Energy and Mineral Resources Minister Iqbal Hasan Mahmud said the government had already incurred an additional $2 billion in fuel import expenses due to global volatility.
He noted that prices in international markets had nearly doubled since the onset of geopolitical tensions, placing substantial pressure on the national budget.
Despite this, he said, the government had refrained from passing the full burden onto consumers and continued to subsidize fuel to maintain economic stability.
Despite these assurances, criticism has mounted from political leaders and lawmakers.
In a statement, Bangladesh Jamaat-e-Islami Secretary General Mia Golam Parwar expressed deep concern over the price hike, warning that it would have far-reaching consequences for the economy.

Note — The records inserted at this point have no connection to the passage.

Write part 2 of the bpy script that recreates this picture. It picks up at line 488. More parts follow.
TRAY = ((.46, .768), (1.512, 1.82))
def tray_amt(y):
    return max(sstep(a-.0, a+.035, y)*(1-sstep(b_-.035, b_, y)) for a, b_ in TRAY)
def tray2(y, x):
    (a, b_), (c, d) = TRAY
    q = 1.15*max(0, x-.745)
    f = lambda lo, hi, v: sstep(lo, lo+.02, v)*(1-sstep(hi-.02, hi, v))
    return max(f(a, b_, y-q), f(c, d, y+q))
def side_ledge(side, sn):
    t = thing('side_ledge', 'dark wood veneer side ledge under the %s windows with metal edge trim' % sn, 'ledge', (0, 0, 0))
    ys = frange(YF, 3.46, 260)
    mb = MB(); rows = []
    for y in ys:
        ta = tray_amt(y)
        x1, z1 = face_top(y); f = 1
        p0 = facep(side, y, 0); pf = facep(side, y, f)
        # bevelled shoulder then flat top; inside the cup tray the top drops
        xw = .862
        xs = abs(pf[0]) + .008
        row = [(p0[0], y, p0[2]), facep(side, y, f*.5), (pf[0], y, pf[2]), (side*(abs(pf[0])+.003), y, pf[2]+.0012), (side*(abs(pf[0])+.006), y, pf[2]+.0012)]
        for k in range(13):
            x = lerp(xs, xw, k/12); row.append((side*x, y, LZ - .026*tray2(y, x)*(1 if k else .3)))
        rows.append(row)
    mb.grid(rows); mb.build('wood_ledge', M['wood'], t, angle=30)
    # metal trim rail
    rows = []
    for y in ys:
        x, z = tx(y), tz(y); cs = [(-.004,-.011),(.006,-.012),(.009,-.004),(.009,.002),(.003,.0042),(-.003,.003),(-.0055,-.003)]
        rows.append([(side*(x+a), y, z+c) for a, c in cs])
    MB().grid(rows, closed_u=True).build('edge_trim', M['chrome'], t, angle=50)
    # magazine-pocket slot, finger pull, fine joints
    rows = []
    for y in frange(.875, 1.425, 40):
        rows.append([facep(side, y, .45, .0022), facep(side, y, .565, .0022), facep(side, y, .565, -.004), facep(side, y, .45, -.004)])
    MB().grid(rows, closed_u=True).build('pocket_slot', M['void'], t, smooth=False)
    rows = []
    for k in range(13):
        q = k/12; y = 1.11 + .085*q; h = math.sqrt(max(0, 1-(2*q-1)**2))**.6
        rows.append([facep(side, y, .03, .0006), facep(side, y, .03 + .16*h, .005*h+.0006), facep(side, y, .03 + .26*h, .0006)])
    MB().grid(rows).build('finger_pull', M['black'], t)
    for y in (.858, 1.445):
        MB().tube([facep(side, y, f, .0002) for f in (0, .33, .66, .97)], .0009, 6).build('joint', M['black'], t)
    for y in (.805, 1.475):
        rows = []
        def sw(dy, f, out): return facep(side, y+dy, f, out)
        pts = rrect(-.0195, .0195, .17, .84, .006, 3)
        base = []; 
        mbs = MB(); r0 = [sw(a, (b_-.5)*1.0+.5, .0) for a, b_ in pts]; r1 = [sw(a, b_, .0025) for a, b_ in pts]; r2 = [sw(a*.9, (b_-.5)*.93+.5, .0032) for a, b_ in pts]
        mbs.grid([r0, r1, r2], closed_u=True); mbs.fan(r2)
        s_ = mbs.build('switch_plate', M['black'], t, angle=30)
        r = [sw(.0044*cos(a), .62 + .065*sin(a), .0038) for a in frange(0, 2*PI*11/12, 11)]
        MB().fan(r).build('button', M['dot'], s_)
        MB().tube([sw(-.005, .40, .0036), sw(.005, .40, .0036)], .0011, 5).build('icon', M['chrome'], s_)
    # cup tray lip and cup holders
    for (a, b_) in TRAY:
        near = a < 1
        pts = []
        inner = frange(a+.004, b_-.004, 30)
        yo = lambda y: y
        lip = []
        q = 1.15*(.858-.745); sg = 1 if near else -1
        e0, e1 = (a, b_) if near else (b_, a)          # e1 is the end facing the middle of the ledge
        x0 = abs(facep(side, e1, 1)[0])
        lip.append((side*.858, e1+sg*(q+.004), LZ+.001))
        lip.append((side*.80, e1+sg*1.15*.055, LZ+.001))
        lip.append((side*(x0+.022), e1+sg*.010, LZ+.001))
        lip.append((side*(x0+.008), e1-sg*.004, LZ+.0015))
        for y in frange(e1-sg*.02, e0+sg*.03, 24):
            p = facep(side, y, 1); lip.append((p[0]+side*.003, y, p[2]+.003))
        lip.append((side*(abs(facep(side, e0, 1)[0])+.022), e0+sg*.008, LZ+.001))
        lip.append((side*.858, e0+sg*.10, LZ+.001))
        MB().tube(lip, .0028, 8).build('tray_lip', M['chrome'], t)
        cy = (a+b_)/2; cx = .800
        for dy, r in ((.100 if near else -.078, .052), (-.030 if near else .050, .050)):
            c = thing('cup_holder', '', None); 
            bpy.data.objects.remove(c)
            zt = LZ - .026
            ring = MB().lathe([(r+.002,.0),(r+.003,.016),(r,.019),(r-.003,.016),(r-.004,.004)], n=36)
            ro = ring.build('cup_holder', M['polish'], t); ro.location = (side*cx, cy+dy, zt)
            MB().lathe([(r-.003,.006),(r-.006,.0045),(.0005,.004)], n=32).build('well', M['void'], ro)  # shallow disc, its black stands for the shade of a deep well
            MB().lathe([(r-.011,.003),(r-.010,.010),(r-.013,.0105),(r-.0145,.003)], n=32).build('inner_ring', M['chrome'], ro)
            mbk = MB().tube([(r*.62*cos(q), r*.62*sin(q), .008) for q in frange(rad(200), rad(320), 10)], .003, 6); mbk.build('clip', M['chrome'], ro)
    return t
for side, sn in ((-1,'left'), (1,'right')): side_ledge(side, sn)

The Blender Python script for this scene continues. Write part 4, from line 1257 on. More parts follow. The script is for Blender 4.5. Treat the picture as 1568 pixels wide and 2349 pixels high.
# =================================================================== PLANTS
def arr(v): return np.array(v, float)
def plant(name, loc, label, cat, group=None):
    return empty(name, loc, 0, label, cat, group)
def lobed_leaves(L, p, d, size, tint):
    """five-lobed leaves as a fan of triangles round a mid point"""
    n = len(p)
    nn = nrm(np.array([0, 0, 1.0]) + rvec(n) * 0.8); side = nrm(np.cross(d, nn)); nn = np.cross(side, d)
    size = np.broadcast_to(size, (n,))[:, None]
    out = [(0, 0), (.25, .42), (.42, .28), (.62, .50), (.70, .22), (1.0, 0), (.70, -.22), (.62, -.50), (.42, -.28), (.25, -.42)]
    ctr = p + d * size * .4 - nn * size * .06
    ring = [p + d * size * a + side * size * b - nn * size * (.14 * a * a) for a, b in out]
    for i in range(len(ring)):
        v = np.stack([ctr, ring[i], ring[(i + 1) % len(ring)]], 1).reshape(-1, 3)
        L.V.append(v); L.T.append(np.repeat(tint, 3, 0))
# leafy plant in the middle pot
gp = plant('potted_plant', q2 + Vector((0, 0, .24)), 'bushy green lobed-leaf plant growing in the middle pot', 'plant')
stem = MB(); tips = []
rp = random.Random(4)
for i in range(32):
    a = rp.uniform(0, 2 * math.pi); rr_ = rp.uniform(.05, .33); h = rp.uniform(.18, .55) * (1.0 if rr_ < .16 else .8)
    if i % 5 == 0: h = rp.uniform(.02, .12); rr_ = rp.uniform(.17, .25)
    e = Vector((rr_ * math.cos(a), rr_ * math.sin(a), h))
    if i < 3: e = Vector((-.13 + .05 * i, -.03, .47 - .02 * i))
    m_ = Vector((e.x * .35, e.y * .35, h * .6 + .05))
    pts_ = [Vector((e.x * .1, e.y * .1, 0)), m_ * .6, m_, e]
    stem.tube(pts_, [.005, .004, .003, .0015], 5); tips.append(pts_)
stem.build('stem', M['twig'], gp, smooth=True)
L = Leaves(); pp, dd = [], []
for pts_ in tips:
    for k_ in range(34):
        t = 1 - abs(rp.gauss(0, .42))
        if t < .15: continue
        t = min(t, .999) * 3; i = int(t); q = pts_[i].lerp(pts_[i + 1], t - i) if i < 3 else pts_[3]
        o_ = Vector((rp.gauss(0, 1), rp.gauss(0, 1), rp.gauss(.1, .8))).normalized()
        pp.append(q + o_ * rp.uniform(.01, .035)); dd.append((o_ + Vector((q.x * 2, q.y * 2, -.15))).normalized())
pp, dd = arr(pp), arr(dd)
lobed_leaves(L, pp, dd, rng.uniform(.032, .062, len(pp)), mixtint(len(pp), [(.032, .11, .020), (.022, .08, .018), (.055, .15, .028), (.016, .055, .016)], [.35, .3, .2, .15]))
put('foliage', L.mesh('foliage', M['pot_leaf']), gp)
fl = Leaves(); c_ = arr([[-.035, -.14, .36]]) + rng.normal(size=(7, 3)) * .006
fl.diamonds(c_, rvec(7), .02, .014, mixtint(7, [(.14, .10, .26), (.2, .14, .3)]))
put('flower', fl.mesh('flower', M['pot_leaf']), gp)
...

He said higher fuel costs would increase transportation fares, industrial production expenses and agricultural costs, ultimately driving up the prices of essential goods and worsening inflation.
He urged the government to reconsider the decision and bring prices down to a tolerable level, arguing that the move would disproportionately affect middle- and low-income households.
Independent lawmaker Rumin Farhana also questioned the government’s position, highlighting the apparent contradiction between official claims and the situation on the ground.
Speaking in Parliament, she asked: if there is no fuel crisis, why are there such long queues? Why raise prices at all? And why adjust office hours to cope with shortages? Yet on the ground, consumers expressed skepticism.
Many argued that the dual burden of higher prices and restricted access had made the situation untenable.
Motorists called for the immediate withdrawal of the rationing system, urging authorities to allow purchases based on actual demand. The ripple effects of the price hike are already being felt beyond fuel stations.
The Bangladesh Road Transport Authority (BRTA) held a meeting Sunday evening with transport owners to revise bus and truck fares in response to the higher diesel price.
Industry representatives are expected to propose new rates, which will be reviewed before final approval.
Meanwhile, the Bangladesh Inland Water Transport (Passenger Carriers) Association has proposed a fare hike of up to 42 percent for launches operating on inland waterways, citing the recent increase in fuel prices.
In a letter sent on Sunday to the chairman of the Bangladesh Inland Water Transport Authority (BIWTA), the association said the government’s decision on April 18 to raise diesel prices by Tk 15 per liter to Tk 115 has significantly increased operational costs for launch services.
The letter, signed by the association’s acting president Md. Badiuzzaman, noted that expenses have risen sharply not only due to higher fuel prices but also because of increased costs of essential components such as plates, L-angles, propellers, engine spare parts, fueling rods, gas, paint and other equipment.
Overall, the association claimed that operational costs have surged by nearly 50 percent, making a fare adjustment necessary to sustain services.
Economists and consumers alike fear broader inflationary consequences. Higher fuel costs are likely to drive up transportation fares, agricultural production expenses and the prices of essential goods, disproportionately affecting middle- and low-income households.